Unusual, extraordinary, and momentary signal propagation

My PiAware receiver is located in the WV panhandle, about 33 miles from Dulles International Airport (IAD). Normally, I lose tracks descending into IAD as they pass through about 1,500 feet.

For a few brief seconds yesterday evening, however, I was receiving signals from not 1, but 7 or 8 aircraft either on the ground or just taking off.

This is extraordinary because the terrain here, as well as the distance and other surface obstructions can’t possibly allow that to happen.

Most my RF experience is in the HF or VHF arena; I don’t have enough insight as to what other environmental conditions might permit such unusual propagation of a GHz signal.

Any thoughts?

Sure it wasn’t TIS-B?

Please have a look at these threads:

(1) Sporadic ground reception

(2) Impact of atmospheric/weather conditions on range

(3) Radio Wave Propagation - VHF, UHF & SHF

Not sure what TIS-B is, but I gather it’s transmitted from the ground-based transmitters at airports. If this is the case, then my surprise over receiving signals from Dulles stands.

I’m familiar with tropospheric ducting and scattering, but those typically occur at extremely low elevation angles; and ducting under strong temperature inversions. I wasn’t paying too much attention to the weather conditions at the time (as a recovering AF meteorologist, I still dabble in the craft from time to time), but I don’t recall anything extraordinary about the weather that day. Plus, conditions that could lead to tropospheric ducting would be a little bit more long-lived than the few seconds I was seeing updates.

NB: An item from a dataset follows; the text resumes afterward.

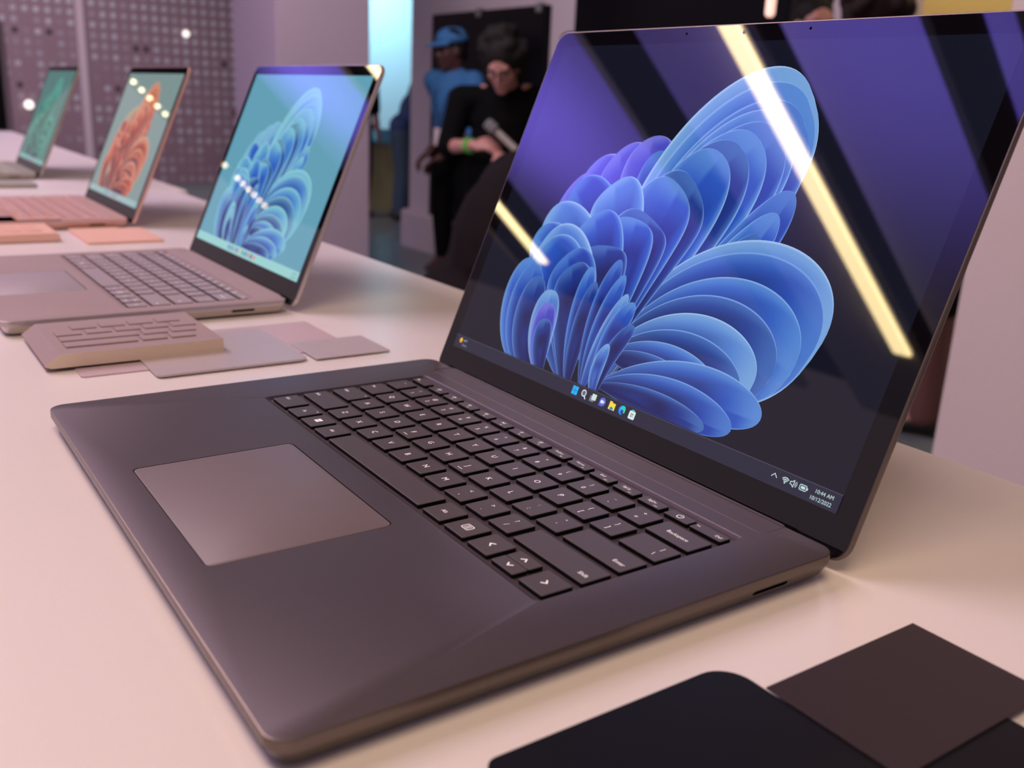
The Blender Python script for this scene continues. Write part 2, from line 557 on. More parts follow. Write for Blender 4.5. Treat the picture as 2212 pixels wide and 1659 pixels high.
def legend_mesh(key):
    """printed characters of one key, flat, in metres about the key's centre"""
    x0, x1, y0, y1, nm, leg, al = key
    F = Flat(0, 0)
    W, Hh = x1 - x0, y1 - y0
    c = (1, 1, 1)

    def txt(s, size, cx, cy, a='CENTER'):
        vs, fs = textmesh(s, size, a)
        n = len(F.v)
        ys = [v[1] for v in vs]
        mid = size * 0.35
        F.v += [((cx + v[0]) * mm, (cy + v[1] - mid) * mm, 0) for v in vs]
        F.c += [c] * len(vs)
        F.f += [tuple(n + i for i in f) for f in fs]

    def ic(g, cx, cy, s):
        if g == 'win':
            for dx in (-1, 1):
                for dy in (-1, 1):
                    F.rect(cx + dx * s * .29 - s * .25, cx + dx * s * .29 + s * .25, cy + dy * s * .29 - s * .25, cy + dy * s * .29 + s * .25, c)
        elif g == 'menu':
            F.stroke(rrect(cx - s * .62, cx + s * .62, cy - s * .5, cy + s * .5, s * .2, 3), s * .1, c, True)
            for dy in (-.25, 0, .25):
                F.stroke([(cx - s * .35, cy + dy * s), (cx + s * .35, cy + dy * s)], s * .09, c)
        elif g in ('left', 'right', 'up', 'down'):
            q = {'left': [(.3, .5), (-.3, 0), (.3, -.5)], 'right': [(-.3, .5), (.3, 0), (-.3, -.5)], 'up': [(-.5, -.3), (0, .3), (.5, -.3)], 'down': [(-.5, .3), (0, -.3), (.5, .3)]}[g]
            F.stroke([(cx + a * s, cy + b * s) for a, b in q], s * .22, c)
        elif g == 'power':
            F.arc(cx, cy, s * .5, pi * .68, pi * 2.32, s * .13, c, 14)
            F.stroke([(cx, cy + s * .1), (cx, cy + s * .62)], s * .13, c)
        elif g in ('mute', 'vold', 'volu'):
            F.stroke([(cx - s * .5, cy - s * .2), (cx - s * .25, cy - s * .2), (cx + s * .05, cy - s * .45), (cx + s * .05, cy + s * .45), (cx - s * .25, cy + s * .2), (cx - s * .5, cy + s * .2)], s * .12, c, True)
            if g == 'mute':
                F.stroke([(cx + .25 * s, cy - .2 * s), (cx + .6 * s, cy + .2 * s)], s * .1, c)
                F.stroke([(cx + .25 * s, cy + .2 * s), (cx + .6 * s, cy - .2 * s)], s * .1, c)
            else:
                F.arc(cx, cy, s * .3, -.8, .8, s * .1, c, 5)
                if g == 'volu':
                    F.arc(cx, cy, s * .55, -.8, .8, s * .1, c, 6)
        elif g == 'play':
            F.poly([(cx - .5 * s, cy - .4 * s), (cx + .1 * s, cy), (cx - .5 * s, cy + .4 * s)], c)
            for dx in (.25, .5):
                F.stroke([(cx + dx * s, cy - .4 * s), (cx + dx * s, cy + .4 * s)], s * .12, c)
        elif g in ('dim', 'bright', 'kbl'):
            if g == 'kbl':
                F.stroke(rrect(cx - s * .6, cx + s * .6, cy - s * .35, cy + s * .2, s * .1, 2), s * .1, c, True)
                F.stroke([(cx - .3 * s, cy - .08 * s), (cx + .3 * s, cy - .08 * s)], s * .12, c)
                F.stroke([(cx, cy + .35 * s), (cx, cy + .6 * s)], s * .1, c)
            else:
                F.arc(cx, cy, s * .24, 0, 2 * pi, s * .1, c, 10)
                for k in range(8):
                    a = k * pi / 4
                    e = .62 if g == 'bright' else .5
                    F.stroke([(cx + .38 * s * math.cos(a), cy + .38 * s * math.sin(a)), (cx + e * s * math.cos(a), cy + e * s * math.sin(a))], s * .1, c)

    if al == 'f':
        if leg[1].startswith('#'):
            ic(leg[1][1:], 0.0, 0.9, 2.4)
        else:
            txt(leg[1], 2.5, -1.0, 0.7)
        txt(leg[0], 1.55, 3.6 if not leg[1].startswith('#') else 1.6, -2.0)
    elif al == 'd':
        txt('Ins', 1.8, -W / 2 + 1.3, 0.5, 'LEFT')
        txt('Del', 2.5, W / 2 - 1.8, -0.2, 'RIGHT')
    elif isinstance(leg, tuple):
        ox = 0 if al != 'r' else W / 2 - 6
        txt(leg[0], 3.7, ox, -2.7)
        txt(leg[1], 3.5, ox, 2.9)
    elif leg.startswith('#'):
        ic(leg[1:], 0, 0, {'#power': 3.2, '#win': 3.6, '#menu': 4.0}.get(leg, 2.9))
    elif len(leg) == 1:
        txt(leg, 4.4, 0, 0)
        if leg in 'FJ':
            F.stroke([(-2.0, -5.0), (2.0, -5.0)], 0.35, c)
    elif leg:
        if al == 'l':
            txt(leg, 2.7, -W / 2 + 1.8, 0.5 if Hh > 10 else 0, 'LEFT')
        elif al == 'r':
            txt(leg, 3.0, W / 2 - 3.0, -2.2, 'RIGHT')
        else:
            txt(leg, 3.0, 0, -0.2)
    if nm in ('caps lock', 'function'):
        F.disc(W / 2 - 2.4, Hh / 2 - 2.2, 0.45, c, n=8)
    if not F.v:
        return None
    me = bpy.data.meshes.new('legend')
    me.from_pydata(F.v, [], F.f)
    return me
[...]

With the Blue Ridge mountains just 5 miles to the east of me (>1100’ above my elevation along the path), that’s a lot of refraction to get a ground-based signal from IAD to me.

I suppose it’s possible that some short-lived phenomena, coupled with knife-edge diffraction over the Blue Ridge could do that… Maybe even meteor scatter??? :wink:

Regardless, it was (for me) a fascinating and surprising event – it’s fun to see the unexpected and try to puzzle out WHY.

TIS-B is retransmission of traffic info for the benefit of aircraft that can’t see the traffic directly - either because it is using a different transponder type (UAT vs 1090ES) - though that is more correctly ADS-R - or because the transponder is Mode S or A/C only and so you need to be a SSR to (easily) get a position out of it.

The retransmission doesn’t necessarily happen directly from the receiving site, there’s a network of ground stations that exchange data, so it’s possible that you have line of sight to a nearby ground station and there is a TIS-B-requesting aircraft near Dulles that causes traffic in that area to be broadcast via TIS-B.

In the FA offices in Houston it’s fairly common to get sporadic TIS-B for aircraft on the ground at KIAH which can’t be heard directly.

Ah, that makes more sense – It looks like there might be a TIS-B tower near Winchester, VA – certainly within line of sight from here under typical conditions.

Shoot, I thought I had witnessed something remarkable… :confused: But I learned something new, none-the-less.

Thanks for the education! :smiley:

Take a look on the pilotsofamerica.com/forum/sh … hp?t=67935 it used to have a kml file with ADS-R antennas locations.